Unlike cash, a Bitcoin cannot be printed or otherwise “made” by a human. They exist solely in digital form. In order to create one, a computer must access the Bitcoin network and solve a complicated math problem, a process known as “mining.” But there are a finite number of Bitcoins that can be mined—21 million, to be exact—and as more Bitcoins are mined, the math problems get more challenging. Thus, computers must work harder—that is, process more information—in order to solve the problem and mine a Bitcoin. (This Bitcoin can then be sold and re-sold online.)
Off-the-shelf personal computers used to be powerful enough to mine Bitcoins. Now, because the math problems are so complex, they must use specialized hardware called Application Specific Integrated Circuit, or ASIC. These mining machines are big and run hot, and the people who use them—either Bitcoin mining companies or Bitcoin enthusiasts working together—use a lot of electricity to do so. Companies and organizations that mine bitcoin will sometimes have thousands of these machines packed into expansive warehouses. In 2015, Vice profiled a Chinese Bitcoin mining facility that spent $80,000 per month on electricity for these ASIC miners, in order to produce 4,050 bitcoins in the same period.

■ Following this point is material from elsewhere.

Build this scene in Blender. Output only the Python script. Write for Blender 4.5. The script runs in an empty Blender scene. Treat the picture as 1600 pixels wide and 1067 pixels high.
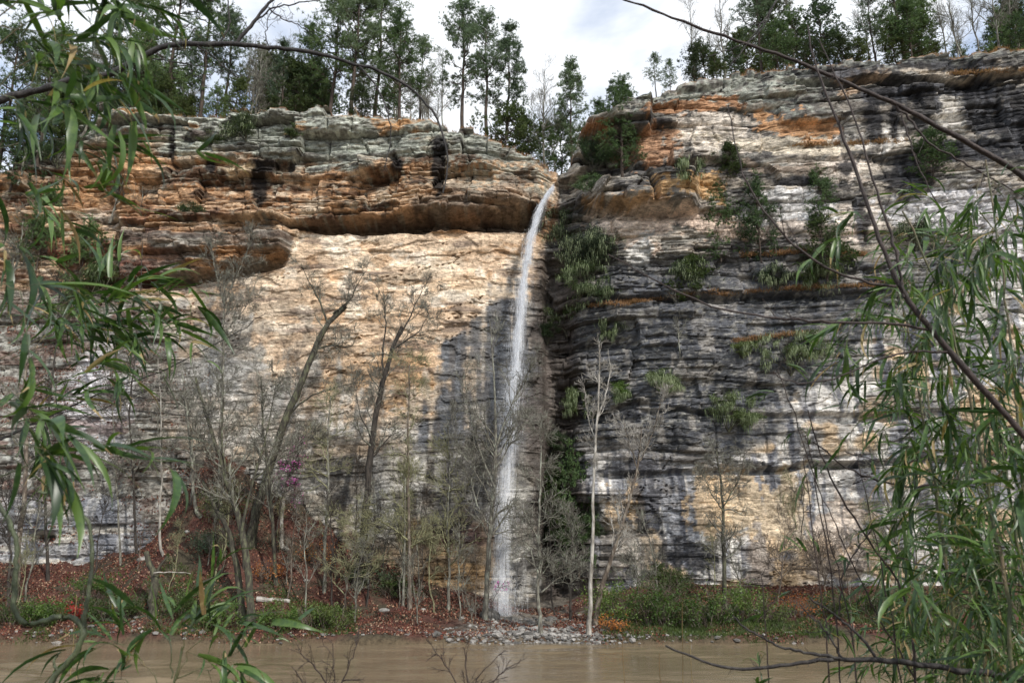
import bpy, math, random
import numpy as np
from mathutils import Vector, Matrix

S = bpy.context.scene
# ------------------------------------------------------------------ camera
CAM = np.array([0.0, 0.0, 5.0]); F = 1244.0; PITCH = math.radians(15.6)
CP, SP = math.cos(PITCH), math.sin(PITCH)
cd = bpy.data.cameras.new('camera'); cam = bpy.data.objects.new('camera', cd); S.collection.objects.link(cam)
cam.location = CAM; cam.rotation_euler = (math.pi / 2 + PITCH, 0, 0)
cd.sensor_width = 36; cd.lens = 36 * F / 1600; cd.clip_start = 0.05; cd.clip_end = 3000
cd.dof.use_dof = True; cd.dof.focus_distance = 45; cd.dof.aperture_fstop = 7
S.camera = cam
# ------------------------------------------------------------------ light
SUN_EL, SUN_AZ = math.radians(41), math.radians(32)      # azimuth measured from behind the camera towards the right
W = bpy.data.worlds.new('World'); S.world = W; W.use_nodes = True
nt = W.node_tree; nt.nodes.clear()
def wn(t, **k):
    n = nt.nodes.new(t)
    for a, b in k.items(): setattr(n, a, b)
    return n
sky = wn('ShaderNodeTexSky', sky_type='NISHITA', sun_disc=False, sun_elevation=SUN_EL, sun_rotation=math.pi - SUN_AZ)
b1 = wn('ShaderNodeBackground'); b1.inputs['Strength'].default_value = 0.15
b2 = wn('ShaderNodeBackground'); b2.inputs['Color'].default_value = (0.93, 0.96, 1.0, 1); b2.inputs['Strength'].default_value = 1.2
tc = wn('ShaderNodeTexCoord'); mp = wn('ShaderNodeMapping'); mp.inputs['Scale'].default_value = (1, 1, 1.9); mp.inputs['Location'].default_value = (2.6815, 7.2162, -6.9623)
nz = wn('ShaderNodeTexNoise'); nz.inputs['Scale'].default_value = 2.6; nz.inputs['Detail'].default_value = 7; nz.inputs['Roughness'].default_value = 0.52; nz.inputs['Distortion'].default_value = 0.25
rp = wn('ShaderNodeValToRGB'); rp.color_ramp.elements[0].position = 0.40; rp.color_ramp.elements[1].position = 0.55; rp.color_ramp.elements[0].color = (.28, .28, .28, 1)
mx = wn('ShaderNodeMixShader'); ow = wn('ShaderNodeOutputWorld')
L = nt.links.new
hs = wn('ShaderNodeHueSaturation'); hs.inputs['Saturation'].default_value = 1.35; hs.inputs['Value'].default_value = 1.3; L(sky.outputs[0], hs.inputs['Color']); L(hs.outputs[0], b1.inputs['Color']); L(tc.outputs['Generated'], mp.inputs[0]); L(mp.outputs[0], nz.inputs['Vector']); L(nz.outputs['Fac'], rp.inputs[0])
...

Because electricity is such a big expense for Bitcoin miners, companies often seek to establish themselves in places where electricity is cheap—and dirty. From Vox’s Irfan:
A study from the University of Cambridge earlier this year found that 58 percent of Bitcoin mining comes from China, describing “an arms race amongst miners to use the cheapest energy sources and the most efficient equipment to keep operators profitable.” Cheap power often means dirty power, and in China, miners draw on low-cost coal and hydroelectric generators. De Vries analyzed one mine in China whose carbon footprint was “simply shocking,” emitting carbon dioxide at the same rate as a Boeing 747.

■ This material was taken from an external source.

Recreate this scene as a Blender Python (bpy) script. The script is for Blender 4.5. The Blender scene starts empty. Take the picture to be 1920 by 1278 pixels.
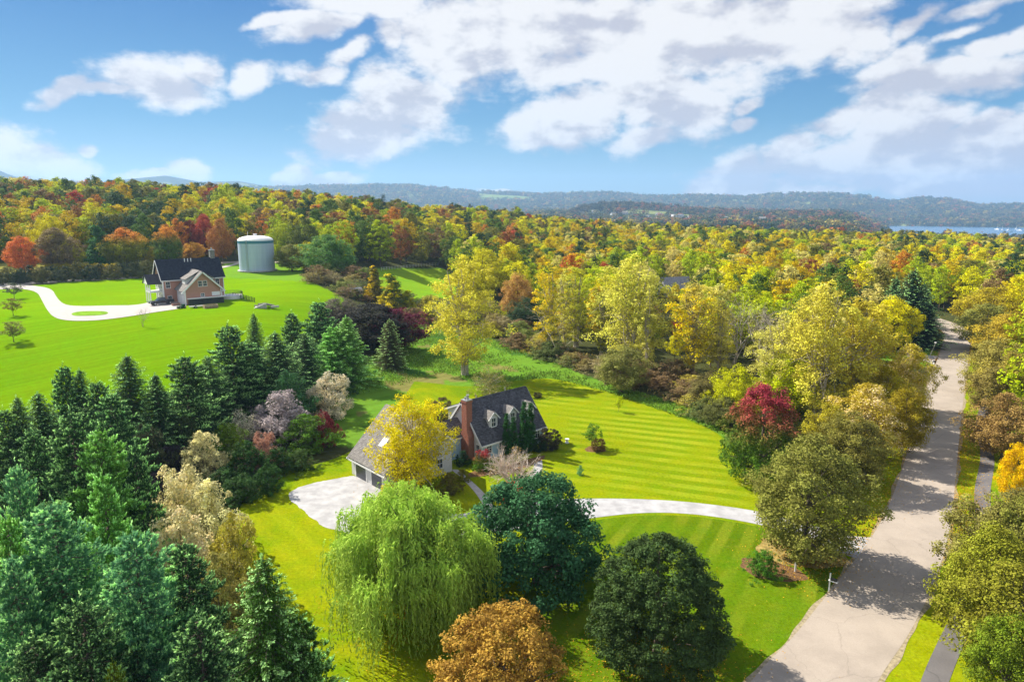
import bpy, math, random
import numpy as np
from mathutils import Vector, Matrix
R = math.radians
scene = bpy.context.scene
col = scene.collection

# ------------------------------------------------------------------ camera, sky, sun, exposure
CAM_H, PITCH, F = 34.0, 11.2, 1280.0
cam_d = bpy.data.cameras.new('camera'); cam = bpy.data.objects.new('camera', cam_d); col.objects.link(cam)
cam_d.lens = 24.0; cam_d.sensor_width = 36.0; cam_d.clip_start = 0.5; cam_d.clip_end = 60000
cam.location = (0, 0, CAM_H); cam.rotation_euler = (R(90 - PITCH), 0, 0)
scene.camera = cam
scene.view_settings.view_transform = 'Standard'; scene.view_settings.look = 'None'
scene.view_settings.gamma = 1.0; scene.view_settings.use_curve_mapping = False
EXPO = 1.0
scene.view_settings.exposure = EXPO
scene.cycles.max_bounces = 6; scene.cycles.diffuse_bounces = 3; scene.cycles.glossy_bounces = 2
scene.cycles.transmission_bounces = 3; scene.cycles.volume_bounces = 1; scene.cycles.transparent_max_bounces = 6
SUN_EL = 41.0
SUN = Vector((-0.83 * math.cos(R(SUN_EL)), 0.5577 * math.cos(R(SUN_EL)), math.sin(R(SUN_EL)))).normalized()
sd = bpy.data.lights.new('sun', 'SUN'); sd.energy = 5.0; sd.angle = R(0.5); sd.color = (1.0, 0.93, 0.80)
so = bpy.data.objects.new('sun', sd); col.objects.link(so); so.location = (0, 0, 500)
so.rotation_euler = (-SUN).to_track_quat('-Z', 'Y').to_euler()

cp, sp = math.cos(R(PITCH)), math.sin(R(PITCH))
def ray(u, v):
    x = (u - 960) / F; y = -(v - 639) / F
    d = Vector((x, cp + y * sp, -sp + y * cp)); return d.normalized()
def pix(x, y, z):
    dep = y * cp + (CAM_H - z) * sp; dn = (CAM_H - z) * cp - y * sp
    return 960 + F * x / dep, 639 + F * dn / dep
def ae(u, v):
    d = ray(u, v); return math.atan2(d.x, d.y), math.asin(d.z)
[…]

Bitcoin has been criticized for its energy use for years. In 2013, Bloomberg deemed it “a real-world environmental disaster,” asserting that the mining process used $150,000 worth of electricity a day. Criticism has grown louder as more coins have been mined—from approximately 11 million in 2013 to nearly 17 million today. “Since 2015, Bitcoin’s electricity consumption has been very high compared to conventional digital payment methods,” Christopher Malmo explained recently in Motherboard. “This is because the dollar price of Bitcoin is directly proportional to the amount of electricity that can profitably be used to mine it.”
But De Vries’s analysis of Bitcoin’s energy use has been criticized, too. Marc Bevand, an Bitcoin investor, told Irfan that he suspects the currency’s global energy use “was likely closer to 15 terawatt-hours, which is still a huge amount of electricity, but half of the estimate on Digiconomist.” Bevand also noted that mining computers will surely become more energy efficient over time; after all, it’s not like companies want to spend that much money on electricity.
Some dismiss the environmental case against Bitcoin completely. Writing in Forbes in 2013, Tim Worstall called the argument “desperate,” dismissing the currency’s energy use at the time as “simply trivial.” He added, “at some point Bitcoin mining will stop. There is an upper limit to the number that can ever be mined... Thus this energy consumption will not go on rising forever.”
Four years later, though, it’s still rising. And according to de Vries, there’s no sign that it’s going to stop any time soon.
Bitcoin was originally pitched as a benefit to society; a way to eliminate the corporate middle-man (banks) from financial transactions, and instead use the Bitcoin community (known as “the blockchain”) to ensure the validity of payments. This would create a sort of utopia where public trust is restored to the financial system.
Indeed, if Bitcoin could evolve to become what it was intended to be—a way to complete day-to-day financial transactions without the involvement of banks—some say it has the potential to do enormous good. Portia Burton, who runs the blockchain explainer site Bits and Chains, speculates it could be used to prevent atrocities like slave labor in the seafood industry. “With the blockchain, all transactions are identified and sent to an open ledger where governments, companies, and consumers are able to track the origins of their seafood,” she wrote in January. “Suppliers who don’t identify their fish can be actively avoided.”
Writing in the journal Nature, wildlife researcher Guillaume Chapron made the more complicated argument that the environment needs cryptogovernance. “Bitcoin demonstrates that banks and governments are unnecessary to ensure a financial system’s reliability, security and auditability,” he wrote. “For sustainability, blockchain technology could be a game-changer. It can generate trust where there is none, empower citizens and bypass central authorities. It could also make existing institutions obsolete, including governments, and raise fierce opposition. Laws could be replaced with ‘smart contracts’ written in computer code.”
But these arguments flounder if Bitcoin’s promise is not fulfilled. Bitcoin is becoming more and more valuable, but only to people who see it as a wise—or entertainingly risky— investment. Most people use Bitcoins as a way to make money, rather than using it as money itself. In a way, buying a Bitcoin is no different than investing in an unpredictable stock on NASDAQ, but the cost to the planet is immeasurably worse. As it fails to address one societal ill, it’s contributing a staggering amount to another one.